The Armoury What's new with Baltimore sports apparel maker Under Armour

Nike — not Under Armour — will supply MLB uniforms, report says

Under Armour may be giving up a contract to outfit all Major League Baseball players to Nike, according to a report Thursday in Sports Business Daily.

The report, citing an anonymous source, said Nike and Major League Baseball were close to inking a deal to have the Under Armour archrival take the contract for on-field apparel rights set to start in 2020.

That would end a 10-year uniform partnership between Under Armour and MLB before it even began.

The Baltimore-based brand announced the deal with MLB in December 2016 during baseball’s winter meetings, calling its first uniform agreement with an American professional sports league a “massive statement.” At the time, MLB Commissioner Rob Manfred said team owners were attracted to Under Armour because of its appeal among youths.

But the company’s fortunes have changed since then. Sales growth has slowed amid store closings by key retailers, intense competition and changing demand for athletic apparel, which has been especially weak in Under Armour’s biggest market in the United States.

Sports Business Daily attributed the switch to Under Armour’s recent financial difficulties, saying the comany backed out of the deal to reduce overhead and save about $50 million.

Under Armour officials declined to comment Thursday afternoon.

“Per company policy, Under Armour does not comment on speculation or rumors,” a spokeswoman said.

A spokesman for Major League Baseball also declined to comment.

But retail and marketing experts said they would not be surprised if a pullback from the uniform deal turns out to be one way the company makes good on its promise to be leaner and more efficient rather than growing at all costs.

The athletic apparel and footwear maker has been taking steps to reverse a slide in sales and stock price that started toward the end of 2016. It announced a restructuring plan in Februrary and plans to simplify operations by reducing the variety of products its sells.
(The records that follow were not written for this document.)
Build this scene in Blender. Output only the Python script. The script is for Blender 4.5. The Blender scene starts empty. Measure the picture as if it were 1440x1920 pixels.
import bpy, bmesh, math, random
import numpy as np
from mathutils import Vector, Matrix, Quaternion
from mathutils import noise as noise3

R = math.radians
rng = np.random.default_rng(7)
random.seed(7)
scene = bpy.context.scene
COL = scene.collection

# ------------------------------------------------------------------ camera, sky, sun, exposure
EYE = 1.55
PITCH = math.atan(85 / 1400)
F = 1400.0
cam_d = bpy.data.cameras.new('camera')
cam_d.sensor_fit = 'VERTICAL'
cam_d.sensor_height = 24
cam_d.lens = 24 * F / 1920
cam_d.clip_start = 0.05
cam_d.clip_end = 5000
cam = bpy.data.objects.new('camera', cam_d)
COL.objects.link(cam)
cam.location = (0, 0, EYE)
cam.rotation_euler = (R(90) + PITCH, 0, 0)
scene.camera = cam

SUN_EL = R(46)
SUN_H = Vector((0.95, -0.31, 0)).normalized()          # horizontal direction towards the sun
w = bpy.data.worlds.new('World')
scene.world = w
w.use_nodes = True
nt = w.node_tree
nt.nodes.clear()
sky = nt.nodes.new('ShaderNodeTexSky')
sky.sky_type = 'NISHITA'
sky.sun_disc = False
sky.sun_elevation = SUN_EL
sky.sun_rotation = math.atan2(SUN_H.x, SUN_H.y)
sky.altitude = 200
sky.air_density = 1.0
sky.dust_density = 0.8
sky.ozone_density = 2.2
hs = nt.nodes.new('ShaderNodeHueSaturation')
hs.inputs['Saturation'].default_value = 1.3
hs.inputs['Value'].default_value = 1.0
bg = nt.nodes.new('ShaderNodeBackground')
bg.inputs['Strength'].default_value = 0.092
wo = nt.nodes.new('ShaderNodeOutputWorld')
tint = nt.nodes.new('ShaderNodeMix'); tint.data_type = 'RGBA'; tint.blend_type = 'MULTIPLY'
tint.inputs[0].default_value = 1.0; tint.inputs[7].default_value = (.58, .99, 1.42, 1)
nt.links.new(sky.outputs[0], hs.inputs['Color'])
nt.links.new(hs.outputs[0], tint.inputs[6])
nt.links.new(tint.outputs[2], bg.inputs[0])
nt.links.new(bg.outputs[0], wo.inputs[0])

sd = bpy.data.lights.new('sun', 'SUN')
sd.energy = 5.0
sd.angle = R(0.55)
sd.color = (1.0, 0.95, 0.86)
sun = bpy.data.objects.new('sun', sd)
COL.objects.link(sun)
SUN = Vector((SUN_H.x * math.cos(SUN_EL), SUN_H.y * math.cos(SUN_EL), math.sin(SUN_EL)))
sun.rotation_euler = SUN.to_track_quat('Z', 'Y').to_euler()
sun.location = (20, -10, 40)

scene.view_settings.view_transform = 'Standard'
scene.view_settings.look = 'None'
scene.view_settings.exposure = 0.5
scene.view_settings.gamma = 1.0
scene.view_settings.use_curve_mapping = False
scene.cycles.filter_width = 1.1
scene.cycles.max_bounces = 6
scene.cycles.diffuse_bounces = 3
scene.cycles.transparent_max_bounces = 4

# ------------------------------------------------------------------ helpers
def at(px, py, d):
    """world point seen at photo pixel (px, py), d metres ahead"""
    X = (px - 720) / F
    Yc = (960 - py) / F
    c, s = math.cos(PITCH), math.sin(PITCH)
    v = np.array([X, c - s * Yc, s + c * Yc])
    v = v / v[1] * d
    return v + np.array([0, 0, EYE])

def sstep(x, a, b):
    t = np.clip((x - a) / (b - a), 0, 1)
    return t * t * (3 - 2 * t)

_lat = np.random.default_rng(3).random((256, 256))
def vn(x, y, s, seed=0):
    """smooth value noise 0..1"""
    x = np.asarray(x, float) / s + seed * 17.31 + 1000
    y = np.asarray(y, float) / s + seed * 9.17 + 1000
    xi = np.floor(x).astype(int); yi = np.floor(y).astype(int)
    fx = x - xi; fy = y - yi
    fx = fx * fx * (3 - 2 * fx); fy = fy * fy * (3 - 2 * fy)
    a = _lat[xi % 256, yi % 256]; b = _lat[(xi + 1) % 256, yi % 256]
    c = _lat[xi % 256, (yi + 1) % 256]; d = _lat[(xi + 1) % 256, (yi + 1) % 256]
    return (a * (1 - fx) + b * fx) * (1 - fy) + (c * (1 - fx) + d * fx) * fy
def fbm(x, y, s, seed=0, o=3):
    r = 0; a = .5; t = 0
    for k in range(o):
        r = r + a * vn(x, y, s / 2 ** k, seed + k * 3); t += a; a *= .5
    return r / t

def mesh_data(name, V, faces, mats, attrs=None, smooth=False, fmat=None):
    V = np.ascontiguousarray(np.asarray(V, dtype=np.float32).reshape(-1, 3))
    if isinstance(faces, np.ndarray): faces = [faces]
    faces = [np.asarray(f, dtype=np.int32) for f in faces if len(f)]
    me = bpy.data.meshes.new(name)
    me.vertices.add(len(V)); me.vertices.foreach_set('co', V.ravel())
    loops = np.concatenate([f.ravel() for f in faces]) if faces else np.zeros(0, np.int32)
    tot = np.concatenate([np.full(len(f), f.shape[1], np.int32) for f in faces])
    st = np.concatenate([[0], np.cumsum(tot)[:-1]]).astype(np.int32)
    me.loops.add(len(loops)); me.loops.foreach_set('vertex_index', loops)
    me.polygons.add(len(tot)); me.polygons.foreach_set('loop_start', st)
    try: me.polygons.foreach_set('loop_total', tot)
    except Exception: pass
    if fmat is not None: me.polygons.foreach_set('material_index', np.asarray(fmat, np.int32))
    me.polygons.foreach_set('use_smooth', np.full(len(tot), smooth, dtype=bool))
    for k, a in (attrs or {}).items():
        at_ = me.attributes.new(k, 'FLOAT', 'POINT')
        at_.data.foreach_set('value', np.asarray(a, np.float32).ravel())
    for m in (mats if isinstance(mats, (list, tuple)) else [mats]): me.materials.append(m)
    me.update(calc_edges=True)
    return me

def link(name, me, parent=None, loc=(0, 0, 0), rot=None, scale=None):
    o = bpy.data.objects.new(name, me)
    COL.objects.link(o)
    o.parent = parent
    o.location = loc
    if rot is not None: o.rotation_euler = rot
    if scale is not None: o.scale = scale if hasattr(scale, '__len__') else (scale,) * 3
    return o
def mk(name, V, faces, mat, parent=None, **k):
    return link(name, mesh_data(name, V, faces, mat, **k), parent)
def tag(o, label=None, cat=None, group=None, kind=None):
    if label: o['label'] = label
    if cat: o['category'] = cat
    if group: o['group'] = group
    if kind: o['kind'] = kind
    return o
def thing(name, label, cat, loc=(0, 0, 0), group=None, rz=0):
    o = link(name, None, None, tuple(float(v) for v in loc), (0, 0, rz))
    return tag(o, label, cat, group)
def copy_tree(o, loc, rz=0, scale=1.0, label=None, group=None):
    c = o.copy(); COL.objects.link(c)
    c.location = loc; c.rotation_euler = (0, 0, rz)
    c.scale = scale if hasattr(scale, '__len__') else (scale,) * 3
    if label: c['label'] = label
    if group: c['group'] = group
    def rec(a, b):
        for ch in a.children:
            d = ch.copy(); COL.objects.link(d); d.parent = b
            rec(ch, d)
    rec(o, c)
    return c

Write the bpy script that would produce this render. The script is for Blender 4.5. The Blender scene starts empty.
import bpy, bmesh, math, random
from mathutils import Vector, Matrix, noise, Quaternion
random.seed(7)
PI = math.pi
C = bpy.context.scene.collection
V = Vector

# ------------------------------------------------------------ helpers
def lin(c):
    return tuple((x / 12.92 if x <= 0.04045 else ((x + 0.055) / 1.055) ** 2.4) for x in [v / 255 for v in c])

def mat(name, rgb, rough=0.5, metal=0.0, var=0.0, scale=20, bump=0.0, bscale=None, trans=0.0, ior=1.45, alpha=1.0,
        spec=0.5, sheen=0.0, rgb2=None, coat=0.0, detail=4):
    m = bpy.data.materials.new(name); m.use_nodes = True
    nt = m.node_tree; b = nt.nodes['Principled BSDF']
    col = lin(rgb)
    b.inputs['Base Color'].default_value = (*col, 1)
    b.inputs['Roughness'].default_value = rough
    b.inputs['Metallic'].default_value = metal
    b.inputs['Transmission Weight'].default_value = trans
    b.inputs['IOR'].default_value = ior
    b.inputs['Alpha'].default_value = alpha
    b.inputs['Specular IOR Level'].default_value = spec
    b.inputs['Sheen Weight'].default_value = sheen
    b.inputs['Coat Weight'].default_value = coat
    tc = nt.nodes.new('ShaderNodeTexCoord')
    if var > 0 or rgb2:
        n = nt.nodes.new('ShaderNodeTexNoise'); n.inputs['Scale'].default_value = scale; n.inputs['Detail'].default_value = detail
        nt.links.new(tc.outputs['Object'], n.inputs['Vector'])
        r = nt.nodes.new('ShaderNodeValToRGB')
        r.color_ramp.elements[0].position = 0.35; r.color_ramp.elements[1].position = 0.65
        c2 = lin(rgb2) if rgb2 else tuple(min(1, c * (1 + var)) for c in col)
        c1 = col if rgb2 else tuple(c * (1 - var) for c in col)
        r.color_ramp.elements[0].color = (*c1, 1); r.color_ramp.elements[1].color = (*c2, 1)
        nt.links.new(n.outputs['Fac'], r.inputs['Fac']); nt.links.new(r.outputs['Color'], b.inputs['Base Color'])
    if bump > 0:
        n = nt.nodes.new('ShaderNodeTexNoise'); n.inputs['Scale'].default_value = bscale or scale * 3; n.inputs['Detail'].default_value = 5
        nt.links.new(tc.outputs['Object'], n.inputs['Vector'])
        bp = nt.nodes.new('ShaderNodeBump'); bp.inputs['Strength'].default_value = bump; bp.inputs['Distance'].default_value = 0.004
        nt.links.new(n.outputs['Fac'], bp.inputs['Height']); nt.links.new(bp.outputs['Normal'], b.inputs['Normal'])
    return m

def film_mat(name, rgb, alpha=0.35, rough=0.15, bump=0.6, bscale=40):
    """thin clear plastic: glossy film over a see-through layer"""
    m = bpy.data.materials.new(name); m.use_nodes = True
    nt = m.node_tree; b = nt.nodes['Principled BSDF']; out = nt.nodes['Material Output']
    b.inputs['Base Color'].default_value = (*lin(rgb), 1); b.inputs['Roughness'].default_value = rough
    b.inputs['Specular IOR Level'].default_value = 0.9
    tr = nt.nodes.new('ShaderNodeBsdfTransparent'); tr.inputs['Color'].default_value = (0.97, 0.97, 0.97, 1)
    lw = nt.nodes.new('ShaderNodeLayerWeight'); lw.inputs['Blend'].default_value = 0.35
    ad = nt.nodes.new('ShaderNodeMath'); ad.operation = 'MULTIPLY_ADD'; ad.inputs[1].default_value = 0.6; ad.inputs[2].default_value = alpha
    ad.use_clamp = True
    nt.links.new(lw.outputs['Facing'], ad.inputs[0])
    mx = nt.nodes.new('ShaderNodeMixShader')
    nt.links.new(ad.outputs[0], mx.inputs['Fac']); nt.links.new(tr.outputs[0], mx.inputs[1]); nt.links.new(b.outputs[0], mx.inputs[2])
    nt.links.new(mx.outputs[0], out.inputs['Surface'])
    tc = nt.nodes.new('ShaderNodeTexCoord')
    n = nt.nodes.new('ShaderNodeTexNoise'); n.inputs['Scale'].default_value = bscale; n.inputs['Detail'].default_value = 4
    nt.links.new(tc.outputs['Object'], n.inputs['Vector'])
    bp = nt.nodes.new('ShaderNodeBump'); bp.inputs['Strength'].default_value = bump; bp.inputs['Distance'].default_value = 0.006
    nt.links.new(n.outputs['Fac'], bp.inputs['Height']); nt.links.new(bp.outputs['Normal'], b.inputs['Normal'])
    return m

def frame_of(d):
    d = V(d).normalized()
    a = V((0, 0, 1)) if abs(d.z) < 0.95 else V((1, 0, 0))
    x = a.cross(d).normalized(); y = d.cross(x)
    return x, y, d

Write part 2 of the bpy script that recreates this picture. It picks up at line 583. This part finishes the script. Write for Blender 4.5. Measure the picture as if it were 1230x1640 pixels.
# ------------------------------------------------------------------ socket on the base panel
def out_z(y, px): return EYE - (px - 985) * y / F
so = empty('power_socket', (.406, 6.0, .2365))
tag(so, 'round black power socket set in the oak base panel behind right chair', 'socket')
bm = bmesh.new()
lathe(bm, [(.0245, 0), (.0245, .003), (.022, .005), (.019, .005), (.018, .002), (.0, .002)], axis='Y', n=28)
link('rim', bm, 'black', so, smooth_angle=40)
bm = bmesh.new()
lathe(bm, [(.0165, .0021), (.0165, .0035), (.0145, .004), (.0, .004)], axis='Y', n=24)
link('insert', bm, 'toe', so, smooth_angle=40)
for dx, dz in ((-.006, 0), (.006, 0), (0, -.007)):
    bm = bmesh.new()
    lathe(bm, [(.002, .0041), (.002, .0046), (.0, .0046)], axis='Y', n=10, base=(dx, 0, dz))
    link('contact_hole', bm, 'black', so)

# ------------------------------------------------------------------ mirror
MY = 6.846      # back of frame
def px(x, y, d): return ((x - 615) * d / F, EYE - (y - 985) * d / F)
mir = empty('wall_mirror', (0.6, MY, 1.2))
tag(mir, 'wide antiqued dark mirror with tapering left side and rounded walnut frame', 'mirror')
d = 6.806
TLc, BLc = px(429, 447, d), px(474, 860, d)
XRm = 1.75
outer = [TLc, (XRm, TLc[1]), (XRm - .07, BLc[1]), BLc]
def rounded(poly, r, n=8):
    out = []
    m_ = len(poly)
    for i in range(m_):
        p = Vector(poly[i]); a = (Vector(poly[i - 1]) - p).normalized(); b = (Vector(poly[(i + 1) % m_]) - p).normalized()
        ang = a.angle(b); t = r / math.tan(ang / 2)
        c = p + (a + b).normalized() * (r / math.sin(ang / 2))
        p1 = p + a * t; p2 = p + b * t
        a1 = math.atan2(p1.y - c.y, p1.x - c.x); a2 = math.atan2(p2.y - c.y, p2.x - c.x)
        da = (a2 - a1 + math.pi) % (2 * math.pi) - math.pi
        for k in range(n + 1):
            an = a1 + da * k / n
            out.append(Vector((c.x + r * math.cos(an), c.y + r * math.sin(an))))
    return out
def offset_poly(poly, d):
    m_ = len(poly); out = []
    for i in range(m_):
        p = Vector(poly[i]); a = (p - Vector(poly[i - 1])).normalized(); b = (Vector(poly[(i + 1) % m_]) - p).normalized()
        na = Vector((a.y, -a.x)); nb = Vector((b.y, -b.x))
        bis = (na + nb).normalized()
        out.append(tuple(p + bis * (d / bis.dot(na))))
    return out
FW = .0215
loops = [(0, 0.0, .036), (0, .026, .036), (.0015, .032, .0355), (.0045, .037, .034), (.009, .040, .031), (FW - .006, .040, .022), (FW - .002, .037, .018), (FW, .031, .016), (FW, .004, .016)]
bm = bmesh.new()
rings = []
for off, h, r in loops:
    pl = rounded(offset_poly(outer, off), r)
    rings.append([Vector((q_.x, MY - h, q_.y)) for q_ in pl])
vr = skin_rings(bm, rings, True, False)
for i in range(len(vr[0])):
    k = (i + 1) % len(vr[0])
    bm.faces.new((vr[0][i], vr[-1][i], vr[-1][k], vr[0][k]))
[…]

“Under Armour has been very successful and strategic with grass roots marketing, using professional athletes and effectively going up against a Goliath like Nike, where Nike has had the ability to do these large licensing deal with professional teams,” said T.J. Brightman, president of A. Bright Idea, a public relations and marketing firm with offices in Bel Air and California. “When the announcement was made to align with Major League Baseball, that was quite a splash and a sign to many that Under Armour was stepping up in a major way to go after Nike, Reebok and other larger footwear and apparel brands.”

The possible end of the deal “Is just a sign of the times wirh respect to Under Armour’s situation and keeping the stockholders happy,” he said.

The company’s stock surged 2.5 percent in Thursday trading to close at $20.58 a share, its highest level since last July.

Industry analysts have said such licensing agreements can generate hundreds of millions of dollars per year if extended for the long term. Under Armour had agreed to supply game-day outerwear, base layer undershirts and year-round training apparel.

But It may have turned out that outfitting MLB teams, essentially a form of brand marketing, is not cost-effective given Under Armour’s current financial woes, said Jason Moser, an analyst with the Motley Fool's Million Dollar Portfolio. The deal was reached at a time when the company had lofty goals of reaching upward of $7.5 billion in annual sales by now, he said,

“It was certainly a different story back then,” he said.

Either way, Moser said, the MLB deal likely would have little material impact on the company.

“If they went through with the deal, I don’t think it would make much of a difference on the upside, and if they don’t, I dont’ think it would make much of a difference on the downside,” he said. “It won’t make or break the brand.”

Under Armour now makes some cleats, compression sleeves and batting gloves used by MLB players and some of the catchers’ gear.

In the Under Armour deal, sports merchandise retailer Fanatics was granted licensing rights to make and sell fan gear. Fanatics still is expected to distribute jerseys and other gear for fans at retail, Sports Business Daily reported.

On Wednesday, Fanatics inked another deal, as the National Football Leage announced a product licensing deal allowing the retailor to make NFL fan jerseys.